Sur le plan moral et politique, le XXème a connu une crise fondamentale avec le nazisme et les révolutions communistes. Le même esprit de contrôle se manifeste toujours aujourd’hui avec la recherche de trois critères caractéristiques

  • l’ampleur via un capitalisme mondialisé et le monde mondialisé
  • la perfection via une culture du résultat de plus en plus exigeante qui nous renvoie au court termisme dans les entreprises
  • le déracinement via un plaidoyer pour le changement, l’innovation et la nouveauté … souvent avec le fantasme de faire table rase du passé

 Nous devons réapprendre une forme de tempérance et de modestie. De ténacité dans nos décisions, l’obligation de moyens et non de résultats systématiques, d’improvisation et de véritable créativité dans l’incertitude et du sens du lien.  

“Les soignants nous montrent déjà ce qu’il faut faire. Dans un monde de pauvreté de moyens, ils trouvent pleins d'expédients pour que cela marche quand même avec une ténacité extraordinaire, avec une modestie dans leur engagement extraordinaire, avec une improvisation extraordinaire, avec un sens du lien extraordinaire”.

 Les leçons de la crise

 Le libéralisme a apporté de très belles choses sur le plan de la dignité individuelle et de la liberté … mais nous a conduits à devenir très égoïstes. Nous voyons remonter la nécessité de prendre en compte le collectif et les liens et la crise nous met dans la pauvreté, parce que nos outils classiques de compréhension, dont la théorie économique, ne sont pas capables de nous faire anticiper ce qui va se passer. 

 Notre responsabilité, c’est de faire en sorte que cette crise sanitaire ne se transforme pas en crise économique, politique et sociale dramatique. 

 Nous devons nous préparer à réagir de la manière la plus souple, la plus habile, la plus agile, non pour faire du profit, mais pour nous relier les uns aux autres et inventer des réponses qui vaudront pour tout le monde.

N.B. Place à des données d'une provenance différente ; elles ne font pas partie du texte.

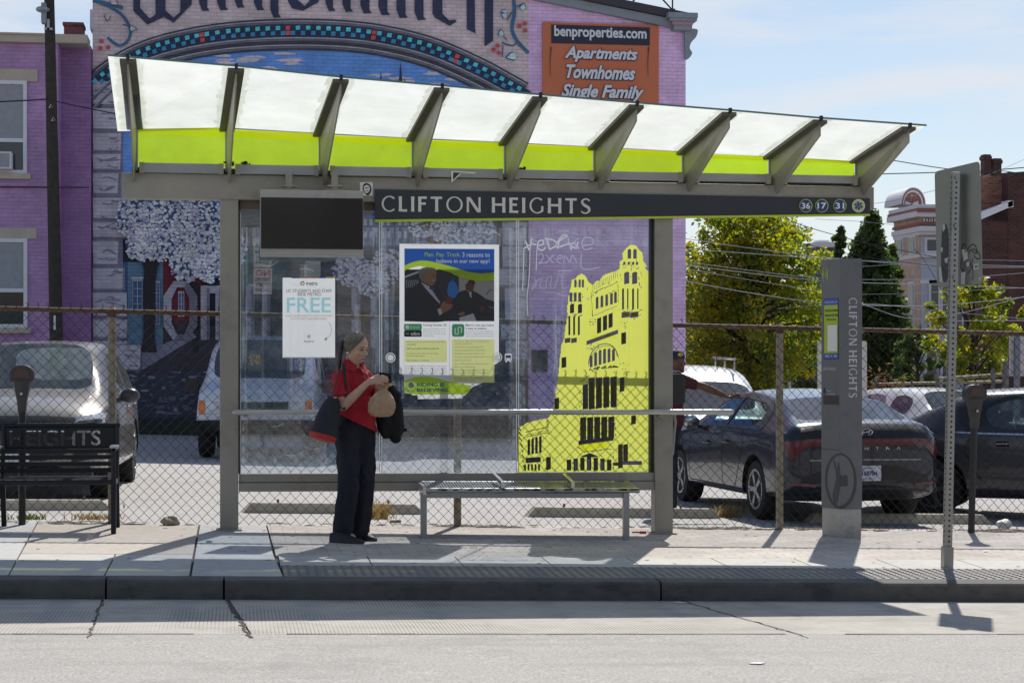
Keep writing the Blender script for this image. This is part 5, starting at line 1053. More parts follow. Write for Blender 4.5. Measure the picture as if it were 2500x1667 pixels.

Or ce que je remarque dans les organisations, c’est qu’en même temps qu’il y a un discours en permanence d’être agile dans l’incertitude, il y a une exacerbation des process, des protocoles, des modes de contrôle. 

 Le contrôle est nécessaire, il est fondamental mais en même temps il est toujours strictement local et provisoire et il est sans cesse entouré d’incertitude. 

 Savoir jouer avec ce que nous ne savons pas, c’est capital comme compétence … La bonne nouvelle, c’est que nous savons le faire parce que nous l’avons tous fait déjà une fois avec notre premier pas.

 Si chacun de nous, à sa toute petite échelle, s’essaye à une posture de lien fondamental avec les autres en reconnaissant la pauvreté de nos outils et en inventant avec les autres autant que possible les moyens de répondre aux problèmes, y compris les plus quotidiens, et qu’on les partage sur les réseaux sociaux, nous contribuerons peut-être à ce qu’il n’y ait pas l’effet catastrophique. 

 Alors, dans le mois qui suit, que faire ? Redonner à quelqu’un le sentiment de pouvoir donner quelque chose est un enrichissement fondamental. 

 

Et toi, tu peux donner quoi ? Ce sera séminal pour la suite.